Não se vislumbra no contrato celebrado pelas partes nenhum dos vícios apontados pela lei como ensejadores de nulidade do negócio jurídico. As partes são capazes, o objeto é juridicamente possível e observou-se a forma determinada por lei. Ademais, não houve violação a norma imperativa e o motivo que levou as partes a firmarem o contrato não é ilícito.
A questão atinente à não aprovação pela assembleia da igreja é questão interna corporis, que não pode prejudicar o autor, cabendo apenas aos membros da assembleia eventual questionamento quanto ao negócio perante seu representante legal. Ademais, o contrato foi assinado por membros responsáveis pela administração da ré, aos quais incumbe sua regular representação.
É de se ressaltar, por fim, que não pode a ré se beneficiar de sua própria torpeza quanto à não observância de suas normas administrativas internas. Ora, a ré, ao celebrar o contrato sem observar as próprias disposições, violando-as, não pode agora invocar essas mesmas normas em seu favor, atentando contra o princípio da boa-fé objetiva. Dispõe o art. 422 do Código Civil:
Art. 422. Os contratantes são obrigados a guardar, assim na conclusão do contrato, como em sua execução, os princípios de probidade e boa-fé.
Nesse contexto, a ré, sabedora de que estava patentemente afrontando as suas disposições estatutárias, ainda assim optou por celebrar o contrato com o autor, que, inclusive, agiu de boa-fé, não havendo nenhum motivo para que suspeitasse de eventual irregularidade quando da contratação.
Destarte, não há que se falar em nulidade do negócio jurídico, cujas disposições prevalecem integralmente.
Quanto ao objeto da compra e venda, o imóvel encontra-se descrito na cláusula 2.1 do contrato (f. 06). Pactuou-se o preço de R$505.000,00, sendo que R$200.000,00 seriam pagos no ato da assinatura, R$180.000,00 seriam pagos em através de 12 parcelas finais da arrematação do imóvel em leilão, representadas pelas prestações de nº 19 a 30, e R$125.000,00 após a assinatura da escritura de compra e venda imobiliária, a ser confeccionada em cartório de notas (f. 06/07).
Certo é que, conforme reconhecido na sentença proferida nos autos em apenso, o autor cumpriu integralmente sua obrigação de pagar, pelo menos no que até então lhe era exigível, posto que os R$125.000,00 restantes apenas são devidos após a assinatura da escritura de compra e venda imobiliária, a ser confeccionada em cartório de notas, sendo que, para tanto, deve a ré fornecer ao autor os documentos necessários.

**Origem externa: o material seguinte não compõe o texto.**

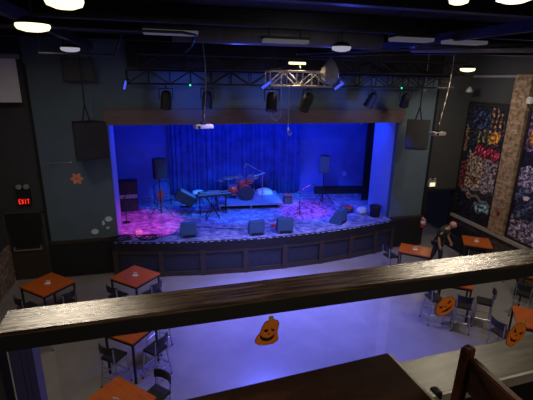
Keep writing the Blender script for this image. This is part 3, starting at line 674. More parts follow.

Assim, tendo em vista o contrato celebrado entre as partes, por meio do qual ficou estabelecido que todas as receitas e despesas referentes a estacionamento, lava-jato e outros serviços que possam vir a ser explorados no local, serão divididas entre autor e ré até a quitação total e divisão do imóvel, é de se reconhecer que o autor tem o direito de exigir contas.
Portanto, deve a ré prestar ao autor as contas referentes ao estacionamento, lava-jato, aluguel do prédio e do salão de festas, marcenaria e outros serviços explorados no imóvel objeto do contrato de promessa de compra e venda de f. 06/08.
III – DISPOSITIVO
Diante do exposto, e o que mais que consta dos autos, JULGO PROCEDENTE o pedido autoral, para determinar à ré que preste ao autor as contas relativas ao estacionamento, lava-jato, aluguel do prédio e do salão de festas, marcenaria e outros serviços explorados no imóvel, conforme cláusula 3.2 do contrato de f. 07. Essas contas deverão ser prestadas no prazo de 48 horas, sob pena de não ser lícito à ré impugnar as contas que o autor vier a prestar, consoante disposto no art. 915, § 2º, do Código de Processo Civil.
Condeno a ré ao pagamento das custas, despesas processuais e honorários advocatícios, que arbitro em R$1.500,00 (mil e quinhentos mil reais), nos termos do art. 20, §4º, do CPC.
P.R.I.
Belo Horizonte, 16 de fevereiro de 2016.